Last Friday the short handed FCC made a major decision. The FCC is currently down to four members
A Look at Current FCC Members,
that's bad for a committee, even number - can't break ties. What they
decided was that phone companies would be no longer required to lease
their lines to companies that offer DSL services - which were generally
in direct competition with the telcoms own DSL offerings
FCC Eases High-Speed Internet Rules.
(there is another much longer article that ran in the Wa Post Saturday
but I can't find it now). It was a 4-0 vote. The Commission was simply
balancing out a previous decision last June that excluded Cable
providers from having to provide signal space to any other concern. The
phone companies who were under such an obligation claimed this placed
them at a competitive disadvantage and asked for their own exemption
FCC grants phone companies Internet relief.
All this involves what are known as common carrier issues as it
applies to Cable, DSL the "last mile" and the private future of the
internet. In general the term
Common carrier - Wikipedia
is invoked to describe services involving the movement of goods or
people. Phone lines (and electric and gas lines) were considered common
carriers because there was thought to be a limit on how many you could
stuff into a house and also because the cost of the initial
infrastructure installment was not trivial. Then the television
industry went on and installed coaxial cables into just about every
building in America, the FCC got confused and decided the rules had
changed. Of course the cable companies didn't always install the
coax themselves, or where they did, they received long term monopolies
in return. "Just so", the telcomms argue, nobody gets that last mile
solution unless we know we can cash in.
The "wi" in wifi stands for wireless, which seems to nail that last
mile problem down. The University of Maryland College Park, essentially a
small city, is one big hot spot. You'd expect the telcomms shouldn't
care. The reality is they believe they've got barriers to entry in
place and they don't like seeing solutions they don't control coming in
over the top. To consider recent examples: Massport's Logan Airport
(having granted a exclusive pay wifi contract) banned Continental
Airline's presidents club offering free wifi
Massport criticized for WiFi shutdowns.
The FCC's inroad to regulation is signal interference. As long as
all 802.11 signals remain separate they shouldn't get involved, but if Continental
gets the ban overturned in the courts expect that they will. The Boston Globe
reports the FCC is currently taking public comments on
this. There is also the Austin Wireless City Project.
Which I recall led a Texas congressman to crawl out of somebody's
pocket to introduce a bill that would outlaw all such municipal or
neighborhood cooperative networks.
The attitude of the industries apologists is, the (multiple)
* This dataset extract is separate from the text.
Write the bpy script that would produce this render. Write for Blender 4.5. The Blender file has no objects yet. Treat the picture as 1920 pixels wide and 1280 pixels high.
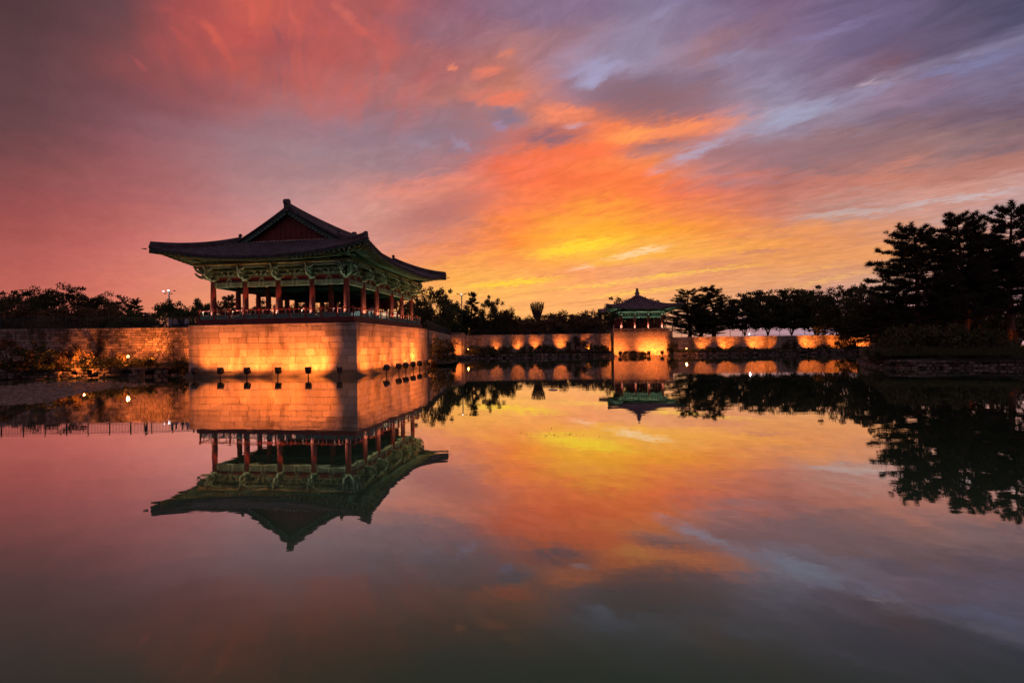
import bpy, math, random
import numpy as np
from mathutils import Vector, Matrix, geometry

# ------------------------------------------------------------------ camera
sc = bpy.context.scene
C = sc.collection
FPX, CAMZ, ROLL, PITCH = 950.0, 2.4, -0.0135, 8 / 950.0
cam_data = bpy.data.cameras.new('camera')
cam = bpy.data.objects.new('camera', cam_data)
C.objects.link(cam)
cam_data.sensor_width = 36.0
cam_data.lens = 36.0 * FPX / 1920.0
cam_data.clip_start = 0.05
cam_data.clip_end = 9000.0
CAMR = Matrix.Rotation(math.pi / 2 + PITCH, 3, 'X') @ Matrix.Rotation(ROLL, 3, 'Z')
cam.matrix_world = Matrix.Translation((0, 0, CAMZ)) @ CAMR.to_4x4()
sc.camera = cam

# ------------------------------------------------------------------ colour helpers
def lin(c):
    c = c / 255.0
    return c / 12.92 if c <= 0.04045 else ((c + 0.055) / 1.055) ** 2.4
def srgb(r, g, b):
    return (lin(r), lin(g), lin(b), 1.0)

# ------------------------------------------------------------------ sky
SKY = {   # colours of the evening sky, rows from high to low, one value every 120 columns
0:"78,52,56 88,60,66 100,68,74 168,78,80 188,92,84 184,90,88 172,92,92 150,96,112 136,108,134 136,110,140 138,124,154 134,118,154 124,98,126 118,98,132 112,98,132 90,82,108 76,72,102",
40:"82,54,58 90,60,66 108,70,74 172,80,80 196,90,82 180,88,86 160,92,96 146,102,118 144,110,130 150,116,138 146,132,160 140,118,142 132,102,124 124,106,142 108,94,128 94,84,112 78,74,104",
80:"86,58,62 94,62,68 118,70,74 178,82,80 186,84,80 156,84,88 152,90,98 150,106,120 184,122,116 160,122,134 146,132,158 162,122,134 134,106,130 122,106,140 104,88,118 100,86,110 96,88,120",
120:"90,60,64 100,66,70 142,76,78 150,80,84 170,86,82 152,86,92 172,98,98 164,104,108 186,116,106 156,132,156 154,142,168 142,116,136 140,126,154 118,96,124 130,92,104 116,104,134 132,126,162",
160:"92,62,66 106,68,74 122,72,78 140,82,88 150,88,92 170,104,106 176,108,108 180,116,110 206,126,106 150,130,158 134,110,130 134,110,130 146,136,164 134,110,132 150,122,146 134,120,152 112,96,120",
200:"94,62,66 110,70,76 124,78,86 142,86,94 164,104,108 172,112,114 156,110,118 176,112,110 216,128,104 180,112,104 146,106,116 154,112,118 162,146,164 158,154,182 132,108,130 120,98,120 106,88,108",
240:"98,64,68 116,72,78 136,86,94 150,102,112 154,116,124 156,118,130 148,122,136 146,120,136 166,118,122 246,128,84 252,132,78 236,126,92 168,156,180 140,112,128 136,106,116 128,98,108 112,90,102",
280:"108,66,70 128,74,78 150,88,94 158,106,112 160,124,132 158,128,138 156,126,138 150,126,142 236,112,80 250,118,72 250,140,76 190,124,118 150,122,136 152,114,116 150,114,116 152,118,120 144,116,122",
320:"122,70,74 142,80,82 158,92,96 166,104,108 168,122,126 168,130,134 164,124,128 196,122,114 250,112,72 252,116,66 254,128,66 184,128,130 176,108,104 170,116,114 180,122,114 176,118,110 210,130,104",
360:"136,72,74 152,82,84 168,94,96 176,108,110 182,134,136 186,138,138 212,140,130 236,138,112 240,120,86 254,114,68 254,120,66 230,116,86 200,118,100 196,126,112 214,132,106 214,142,118 186,160,164",
400:"148,74,74 164,84,84 178,98,96 190,114,112 200,138,136 206,148,144 212,148,136 196,124,110 252,130,68 254,158,58 254,148,60 240,136,78 206,124,106 186,146,136 190,154,150 190,166,168 192,160,160",
440:"162,80,78 174,88,86 192,104,100 206,122,116 210,138,132 214,146,138 206,142,132 214,128,106 253,136,60 254,178,48 254,166,50 250,148,64 240,146,80 226,146,96 222,146,104 216,150,124 208,150,136",
470:"170,86,82 184,94,90 202,112,104 216,130,120 220,142,130 222,148,134 222,144,122 238,140,98 252,150,62 254,194,56 252,178,70 250,174,88 248,172,84 240,156,88 232,156,100 216,150,128 206,150,140",
500:"176,90,84 192,98,92 210,116,104 222,134,118 226,146,128 230,150,128 240,152,108 246,148,88 248,146,94 246,150,98 236,160,112 238,156,100 226,148,98 222,150,108 206,148,126 204,148,136 196,148,146",
530:"184,94,86 198,102,92 214,118,104 226,136,112 232,148,118 238,152,112 244,156,96 252,190,72 253,192,80 246,162,102 244,164,106 240,162,106 228,158,112 220,156,120 214,166,140 204,154,146 196,148,150",
560:"192,100,88 204,108,92 218,122,102 230,140,106 236,152,108 242,158,100 246,162,98 250,170,102 250,174,104 248,172,106 246,172,108 242,172,114 226,160,126 210,158,148 206,160,156 202,156,156 198,150,156",
600:"196,104,90 208,112,94 222,128,102 232,142,104 238,152,104 244,160,96 246,164,98 252,178,104 252,182,104 248,176,108 242,172,116 226,160,140 198,156,168 196,156,172 200,160,168 206,160,160 196,146,152",
}
SKY = {k: [tuple(int(q) for q in c.split(',')) for c in v.split()] for k, v in SKY.items()}
SKY[648] = SKY[600]
SKY[-150] = [tuple(q * 0.86 for q in c) for c in SKY[0]]
SY = sorted(SKY)
def sky_rgb(px, py):
    px = min(max(px, 0), 1919.9); py = min(max(py, SY[0]), SY[-1] - 0.1)
    i = int(px // 120); fx = px / 120 - i
    for j in range(len(SY) - 1):
        if SY[j] <= py < SY[j + 1]: break
    fy = (py - SY[j]) / (SY[j + 1] - SY[j])
    o = []
    for k in range(3):
        a = lin(SKY[SY[j]][i][k]) * (1 - fx) + lin(SKY[SY[j]][i + 1][k]) * fx
        b = lin(SKY[SY[j + 1]][i][k]) * (1 - fx) + lin(SKY[SY[j + 1]][i + 1][k]) * fx
        o.append(a * (1 - fy) + b * fy)
    return o

world = bpy.data.worlds.new('World')
sc.world = world
world.use_nodes = True
wt = world.node_tree
wt.nodes.clear()
class NT:
    """small helper for building node trees"""
    def __init__(s, tree): s.t = tree
    def node(s, typ, **kw):
        n = s.t.nodes.new(typ)
        for k, v in kw.items(): setattr(n, k, v)
        return n
    def put(s, sock, v):
        if isinstance(v, bpy.types.NodeSocket): s.t.links.new(v, sock)
        elif v is not None: sock.default_value = v
    def m(s, op, a, b=None, c=None, clamp=False):
        n = s.node('ShaderNodeMath', operation=op); n.use_clamp = clamp
        s.put(n.inputs[0], a); s.put(n.inputs[1], b); s.put(n.inputs[2], c)
        return n.outputs[0]
    def xyz(s, x, y, z=0.0):
        n = s.node('ShaderNodeCombineXYZ')
        s.put(n.inputs[0], x); s.put(n.inputs[1], y); s.put(n.inputs[2], z)
        return n.outputs[0]
    def sep(s, v):
        n = s.node('ShaderNodeSeparateXYZ'); s.put(n.inputs[0], v); return n.outputs
    def noise(s, vec, scale=1.0, detail=4.0, rough=0.5, dist=0.0, col=False):
        n = s.node('ShaderNodeTexNoise')
        s.put(n.inputs['Vector'], vec); s.put(n.inputs['Scale'], scale); s.put(n.inputs['Detail'], detail)
        s.put(n.inputs['Roughness'], rough); s.put(n.inputs['Distortion'], dist)
        return n.outputs['Color' if col else 'Fac']
    def ramp(s, fac, stops, interp='LINEAR'):
        n = s.node('ShaderNodeValToRGB'); r = n.color_ramp; r.interpolation = interp
        while len(r.elements) < len(stops): r.elements.new(0.5)
        for e, (p, c) in zip(r.elements, stops):
            e.position = p
            e.color = c if len(c) == 4 else (*c, 1)
        s.put(n.inputs[0], fac)
        return n.outputs[0]
    def mix(s, fac, a, b, mode='MIX'):
        n = s.node('ShaderNodeMix', data_type='RGBA', blend_type=mode)
        s.put(n.inputs[0], fac); s.put(n.inputs[6], a); s.put(n.inputs[7], b)
        return n.outputs[2]
    def rng(s, v, a, b, c=0.0, d=1.0, smooth=True):
        n = s.node('ShaderNodeMapRange', interpolation_type='SMOOTHSTEP' if smooth else 'LINEAR')
        for i, q in enumerate((v, a, b, c, d)): s.put(n.inputs[i], q)
        return n.outputs[0]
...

medium is the (competitive) message. As a practical matter as long as
information is proceeding along electromagnetic wave propagation from a
source to a receiver, the existing set of telcomms will demand all
competition be handed to them with their heads on platters, or they
will threaten to stifle innovation. This is nothing more than Free
Market rhetoric yoked to an oligopic guild mentality. At that; the more
I see books like this Markets Don't Fail! the more I wonder whether the "free market" is ever anything beyond that.